Problem statement: Pictures stay out of the copy; restate everything else in the material exactly.

Data rows:
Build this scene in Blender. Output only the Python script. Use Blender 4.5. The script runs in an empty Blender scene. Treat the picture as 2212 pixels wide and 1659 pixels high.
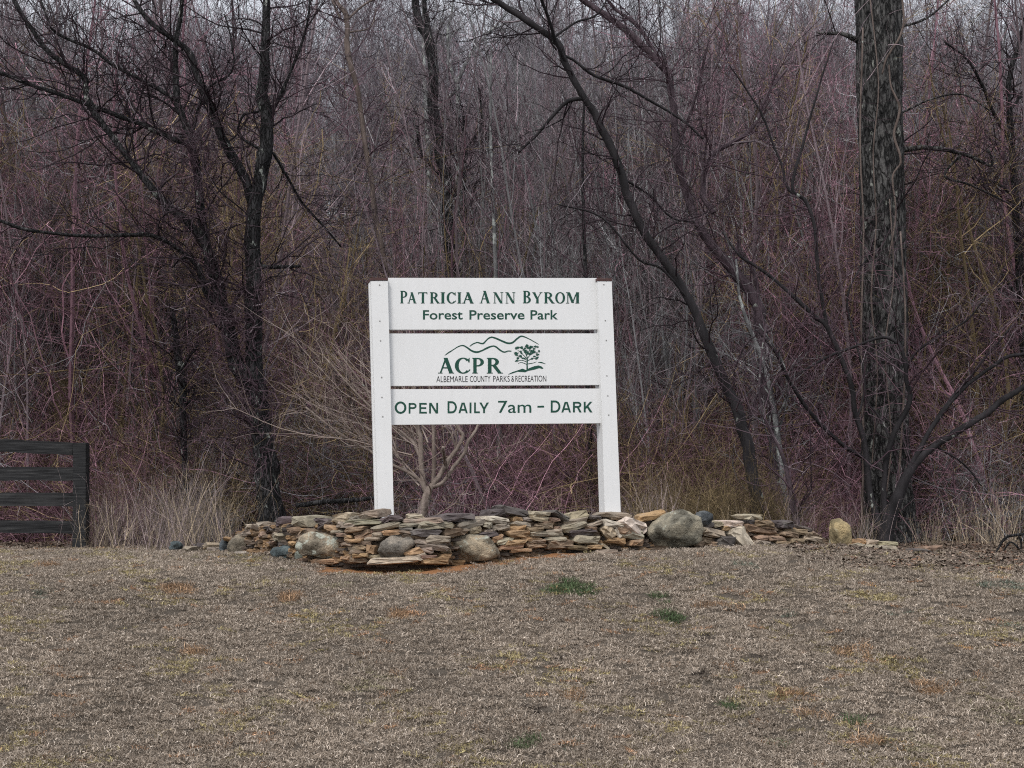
import bpy, math
import numpy as np
from mathutils import Vector

# ------------------------------------------------------------------ camera, light, exposure
sc = bpy.context.scene
C = sc.collection
F = 2800.0                      # focal length in units of a 2212 x 1659 picture
PITCH = math.atan(270.0 / F)
EYE = np.array([0.0, 0.0, 1.6])
cam = bpy.data.cameras.new('camera')
cam.sensor_width = 36.0
cam.lens = 36.0 * F / 2212.0
cam.clip_end = 3000.0
camo = bpy.data.objects.new('camera', cam)
camo.location = EYE
camo.rotation_euler = (math.pi / 2 + PITCH, 0, 0)
C.objects.link(camo)
sc.camera = camo

SUN_EL, SUN_AZ = math.radians(52), math.radians(205)   # azimuth clockwise from +Y: behind the camera, a little left
w = bpy.data.worlds.new('World'); sc.world = w; w.use_nodes = True
nt = w.node_tree; nt.nodes.clear()
sky = nt.nodes.new('ShaderNodeTexSky'); sky.sky_type = 'NISHITA'; sky.sun_disc = False
sky.sun_elevation = SUN_EL; sky.sun_rotation = SUN_AZ
sky.air_density = 1.0; sky.dust_density = 3.0; sky.ozone_density = 1.0
hsv = nt.nodes.new('ShaderNodeHueSaturation'); hsv.inputs['Saturation'].default_value = 0.42
bgn = nt.nodes.new('ShaderNodeBackground'); bgn.inputs['Strength'].default_value = 0.13
wo = nt.nodes.new('ShaderNodeOutputWorld')
nt.links.new(sky.outputs[0], hsv.inputs['Color']); 
veil = nt.nodes.new('ShaderNodeMix'); veil.data_type = 'RGBA'; veil.inputs[0].default_value = .72      # thin even cloud over the whole sky
veil.inputs[7].default_value = (5.6, 5.85, 6.3, 1)
nt.links.new(hsv.outputs[0], veil.inputs[6]); nt.links.new(veil.outputs[2], bgn.inputs['Color']); nt.links.new(bgn.outputs[0], wo.inputs[0])
sl = bpy.data.lights.new('sun', 'SUN'); sl.energy = 1.3; sl.angle = math.radians(14); sl.color = (1.0, 0.965, 0.92)
so = bpy.data.objects.new('sun', sl); C.objects.link(so)
sd = Vector((math.sin(SUN_AZ) * math.cos(SUN_EL), math.cos(SUN_AZ) * math.cos(SUN_EL), math.sin(SUN_EL)))
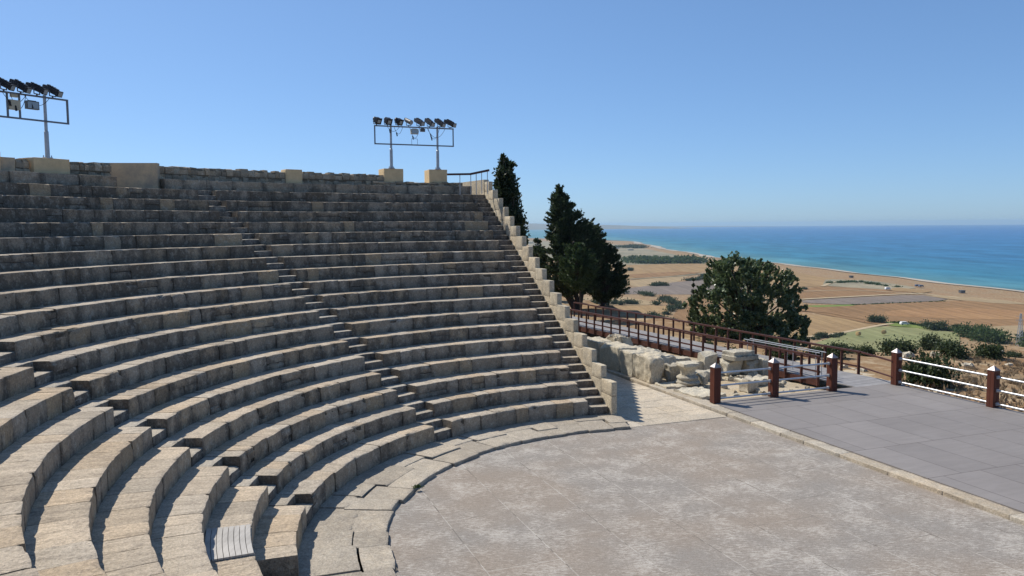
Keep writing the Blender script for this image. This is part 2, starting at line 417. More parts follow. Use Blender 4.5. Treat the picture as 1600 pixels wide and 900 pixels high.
field([(1130, 440), (1240, 450), (1220, 455), (1120, 447)], F_SCRUB)
field([(975, 429), (1060, 424), (1100, 426), (1000, 436)], F_GOLD2)
field([(1400, 449), (1460, 455), (1440, 458), (1385, 453)], F_GOLD)
def strip(px, wd, mat, name):
    FI[0] += 1; z = PLAIN+.10+.014*FI[0]; P = [np.array(at(x, y, z)) for x, y in px]; V = []
    for i, p in enumerate(P):
        d = P[min(i+1, len(P)-1)]-P[max(i-1, 0)]; n = np.array([-d[1], d[0], 0])/np.hypot(d[0], d[1])
        V += [p+n*wd/2, p-n*wd/2]
    mb = MB(); mb.add(V, [(2*i, 2*i+1, 2*i+3, 2*i+2) for i in range(len(P)-1)]); return struct(name, mb, mat)
strip([(1262, 526), (1311, 520.5), (1371, 508.5), (1394, 505)], 3.0, F_TRACK, 'dirt_track')
strip([(1180, 468), (1250, 467.5), (1380, 460.5), (1440, 458)], 5, F_TRACK, 'dirt_track')
strip([(1285, 447), (1300, 441), (1330, 437)], 4, F_TRACK, 'dirt_track')
strip([(1247, 455), (1330, 453), (1435, 458.5), (1500, 465)], 3, F_TRACK, 'dirt_track')
strip([(1240, 484), (1300, 489), (1380, 504)], 4, F_GOLD2, 'dirt_track')
strip([(985, 436), (1060, 431), (1120, 425)], 6, F_SCRUB, 'dirt_track')
# beach along the shore
V = []
for y in np.geomspace(450, 3000, 90):
    cx = float(np.interp(y, CO_Y, CO_X)) + 6*math.sin(y*.013)+3*math.sin(y*.041)
    wd = 12+3*math.sin(y*.02)
    V += [(cx-wd-8, y, PLAIN+.3), (cx-10, y, PLAIN-.1), (cx+4, y, SEA+.08)]
mb = MB(); mb.add(V, [(3*j+i, 3*j+i+1, 3*j+4+i, 3*j+3+i) for j in range(89) for i in (0, 1)])
struct('beach', mb, F_SAND)
# sea
mb = MB(); RE = 6.37e6
rads = np.concatenate([[0], np.linspace(200, 3000, 24), np.geomspace(3300, 42000, 40)]); angs = np.linspace(0, 2*math.pi, 96, endpoint=False)
V = [(r*math.sin(a_), r*math.cos(a_), SEA-r*r/2/RE) for r in rads for a_ in angs]; na = len(angs)
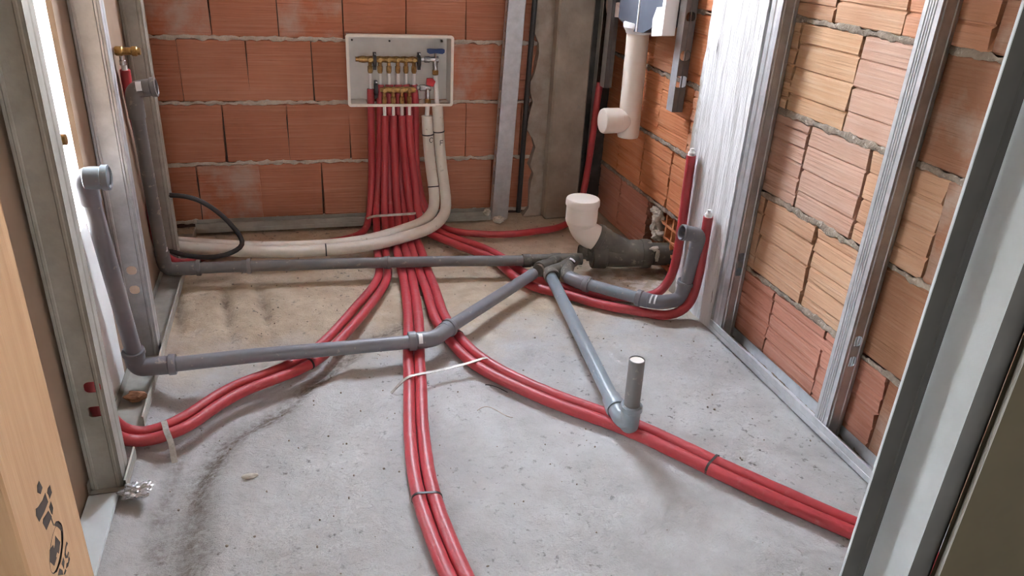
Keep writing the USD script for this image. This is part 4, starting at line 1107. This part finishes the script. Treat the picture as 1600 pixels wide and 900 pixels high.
single('foil_scrap', 'crumpled silver foil scrap at the foot of the nearest left stud', 'foil scrap', blob((-.408, 1.520, .010), (.030, .024, .014), 8, 3, .8), 'foil', smooth=False)
single('plaster_chip', 'small white chip lying on the bare left floor', 'chip', blob((-.165, 1.53, .002), (.020, .009, .005), 15, 1, .3), 'lump', smooth=False)
single('mortar_lump', 'white mortar lump at the foot of the flat back stud', 'mortar lump', blob((.852, 3.122, .012), (.030, .020, .016), 25, 2, .5), 'lump', smooth=30)
single('mortar_lump', 'white mortar lump stuck on the back floor track', 'mortar lump', blob((.800, 3.146, .040), (.016, .012, .014), 27, 2, .5), 'lump', smooth=30)
single('foam_plug', 'pale lump of mortar packed in the broken wall above the soil pipe', 'mortar lump', cat_([blob((1.374, 2.605, .165), (.026, .030, .052), 33, 3, .6), blob((1.370, 2.580, .120), (.026, .032, .024), 37, 3, .6), blob((1.376, 2.635, .205), (.020, .035, .018), 39, 3, .6)]), 'lump', smooth=40)
for lab, pts in (('thin dark wire offcut on the floor near the right red pair', [(.476, 1.812, .002), (.492, 1.800, .006), (.512, 1.785, .003), (.530, 1.762, .002)]), ('pale wire offcut curling on the floor by the middle pipes', [(.425, 1.690, .002), (.455, 1.700, .004), (.485, 1.668, .002), (.512, 1.640, .002)])):
    single('wire_offcut', lab, 'wire', tube(spline(pts, .006), .0014, 6), 'black' if 'dark' in lab else 'mortar')
# loose grit on the floor
grit, gr = [], np.random.default_rng(21)
for _ in range(520):
    x, y = gr.uniform(-.40, 1.28), gr.uniform(.9, 3.1)
    if gr.random() > .35 + .65 * (abs(x - .0) < .35 or y > 2.6):
        continue
    r = gr.uniform(.0012, .0035)
    m = trimesh.creation.icosphere(0, r)
    m.vertices *= gr.uniform(.6, 1.3, 3)
    m.apply_translation((x, y, float(floor_height(np.array([x]), np.array([y]))[0]) + r * .5))
    grit.append(m)
single('grit', 'loose grit and mortar crumbs scattered on the concrete floor', 'grit', cat_(grit), 'column', smooth=False, kind='stuff')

Result:
Build this scene in Blender. Output only the Python script. Use Blender 4.5. The script runs in an empty Blender scene. Treat the picture as 2212 pixels wide and 1659 pixels high.
import bpy, math
import numpy as np
from mathutils import Vector

# ------------------------------------------------------------------ camera, light, exposure
sc = bpy.context.scene
C = sc.collection
F = 2800.0                      # focal length in units of a 2212 x 1659 picture
PITCH = math.atan(270.0 / F)
EYE = np.array([0.0, 0.0, 1.6])
cam = bpy.data.cameras.new('camera')
cam.sensor_width = 36.0
cam.lens = 36.0 * F / 2212.0
cam.clip_end = 3000.0
camo = bpy.data.objects.new('camera', cam)
camo.location = EYE
camo.rotation_euler = (math.pi / 2 + PITCH, 0, 0)
C.objects.link(camo)
sc.camera = camo

SUN_EL, SUN_AZ = math.radians(52), math.radians(205)   # azimuth clockwise from +Y: behind the camera, a little left
w = bpy.data.worlds.new('World'); sc.world = w; w.use_nodes = True
nt = w.node_tree; nt.nodes.clear()
sky = nt.nodes.new('ShaderNodeTexSky'); sky.sky_type = 'NISHITA'; sky.sun_disc = False
sky.sun_elevation = SUN_EL; sky.sun_rotation = SUN_AZ
sky.air_density = 1.0; sky.dust_density = 3.0; sky.ozone_density = 1.0
hsv = nt.nodes.new('ShaderNodeHueSaturation'); hsv.inputs['Saturation'].default_value = 0.42
bgn = nt.nodes.new('ShaderNodeBackground'); bgn.inputs['Strength'].default_value = 0.13
wo = nt.nodes.new('ShaderNodeOutputWorld')
nt.links.new(sky.outputs[0], hsv.inputs['Color']); 
veil = nt.nodes.new('ShaderNodeMix'); veil.data_type = 'RGBA'; veil.inputs[0].default_value = .72      # thin even cloud over the whole sky
veil.inputs[7].default_value = (5.6, 5.85, 6.3, 1)
nt.links.new(hsv.outputs[0], veil.inputs[6]); nt.links.new(veil.outputs[2], bgn.inputs['Color']); nt.links.new(bgn.outputs[0], wo.inputs[0])
sl = bpy.data.lights.new('sun', 'SUN'); sl.energy = 1.3; sl.angle = math.radians(14); sl.color = (1.0, 0.965, 0.92)
so = bpy.data.objects.new('sun', sl); C.objects.link(so)
sd = Vector((math.sin(SUN_AZ) * math.cos(SUN_EL), math.cos(SUN_AZ) * math.cos(SUN_EL), math.sin(SUN_EL)))
Keep writing the Blender script for this image. This is part 2, starting at line 417. More parts follow. Use Blender 4.5. Treat the picture as 1600 pixels wide and 900 pixels high.
field([(1130, 440), (1240, 450), (1220, 455), (1120, 447)], F_SCRUB)
field([(975, 429), (1060, 424), (1100, 426), (1000, 436)], F_GOLD2)
field([(1400, 449), (1460, 455), (1440, 458), (1385, 453)], F_GOLD)
def strip(px, wd, mat, name):
    FI[0] += 1; z = PLAIN+.10+.014*FI[0]; P = [np.array(at(x, y, z)) for x, y in px]; V = []
    for i, p in enumerate(P):
        d = P[min(i+1, len(P)-1)]-P[max(i-1, 0)]; n = np.array([-d[1], d[0], 0])/np.hypot(d[0], d[1])
        V += [p+n*wd/2, p-n*wd/2]
    mb = MB(); mb.add(V, [(2*i, 2*i+1, 2*i+3, 2*i+2) for i in range(len(P)-1)]); return struct(name, mb, mat)
strip([(1262, 526), (1311, 520.5), (1371, 508.5), (1394, 505)], 3.0, F_TRACK, 'dirt_track')
strip([(1180, 468), (1250, 467.5), (1380, 460.5), (1440, 458)], 5, F_TRACK, 'dirt_track')
strip([(1285, 447), (1300, 441), (1330, 437)], 4, F_TRACK, 'dirt_track')
strip([(1247, 455), (1330, 453), (1435, 458.5), (1500, 465)], 3, F_TRACK, 'dirt_track')
strip([(1240, 484), (1300, 489), (1380, 504)], 4, F_GOLD2, 'dirt_track')
strip([(985, 436), (1060, 431), (1120, 425)], 6, F_SCRUB, 'dirt_track')
# beach along the shore
V = []
for y in np.geomspace(450, 3000, 90):
    cx = float(np.interp(y, CO_Y, CO_X)) + 6*math.sin(y*.013)+3*math.sin(y*.041)
    wd = 12+3*math.sin(y*.02)
    V += [(cx-wd-8, y, PLAIN+.3), (cx-10, y, PLAIN-.1), (cx+4, y, SEA+.08)]
mb = MB(); mb.add(V, [(3*j+i, 3*j+i+1, 3*j+4+i, 3*j+3+i) for j in range(89) for i in (0, 1)])
struct('beach', mb, F_SAND)
# sea
mb = MB(); RE = 6.37e6
rads = np.concatenate([[0], np.linspace(200, 3000, 24), np.geomspace(3300, 42000, 40)]); angs = np.linspace(0, 2*math.pi, 96, endpoint=False)
V = [(r*math.sin(a_), r*math.cos(a_), SEA-r*r/2/RE) for r in rads for a_ in angs]; na = len(angs)
Keep writing the USD script for this image. This is part 4, starting at line 1107. This part finishes the script. Treat the picture as 1600 pixels wide and 900 pixels high.
single('foil_scrap', 'crumpled silver foil scrap at the foot of the nearest left stud', 'foil scrap', blob((-.408, 1.520, .010), (.030, .024, .014), 8, 3, .8), 'foil', smooth=False)
single('plaster_chip', 'small white chip lying on the bare left floor', 'chip', blob((-.165, 1.53, .002), (.020, .009, .005), 15, 1, .3), 'lump', smooth=False)
single('mortar_lump', 'white mortar lump at the foot of the flat back stud', 'mortar lump', blob((.852, 3.122, .012), (.030, .020, .016), 25, 2, .5), 'lump', smooth=30)
single('mortar_lump', 'white mortar lump stuck on the back floor track', 'mortar lump', blob((.800, 3.146, .040), (.016, .012, .014), 27, 2, .5), 'lump', smooth=30)
single('foam_plug', 'pale lump of mortar packed in the broken wall above the soil pipe', 'mortar lump', cat_([blob((1.374, 2.605, .165), (.026, .030, .052), 33, 3, .6), blob((1.370, 2.580, .120), (.026, .032, .024), 37, 3, .6), blob((1.376, 2.635, .205), (.020, .035, .018), 39, 3, .6)]), 'lump', smooth=40)
for lab, pts in (('thin dark wire offcut on the floor near the right red pair', [(.476, 1.812, .002), (.492, 1.800, .006), (.512, 1.785, .003), (.530, 1.762, .002)]), ('pale wire offcut curling on the floor by the middle pipes', [(.425, 1.690, .002), (.455, 1.700, .004), (.485, 1.668, .002), (.512, 1.640, .002)])):
    single('wire_offcut', lab, 'wire', tube(spline(pts, .006), .0014, 6), 'black' if 'dark' in lab else 'mortar')
# loose grit on the floor
grit, gr = [], np.random.default_rng(21)
for _ in range(520):
    x, y = gr.uniform(-.40, 1.28), gr.uniform(.9, 3.1)
    if gr.random() > .35 + .65 * (abs(x - .0) < .35 or y > 2.6):
        continue
    r = gr.uniform(.0012, .0035)
    m = trimesh.creation.icosphere(0, r)
    m.vertices *= gr.uniform(.6, 1.3, 3)
    m.apply_translation((x, y, float(floor_height(np.array([x]), np.array([y]))[0]) + r * .5))
    grit.append(m)
single('grit', 'loose grit and mortar crumbs scattered on the concrete floor', 'grit', cat_(grit), 'column', smooth=False, kind='stuff')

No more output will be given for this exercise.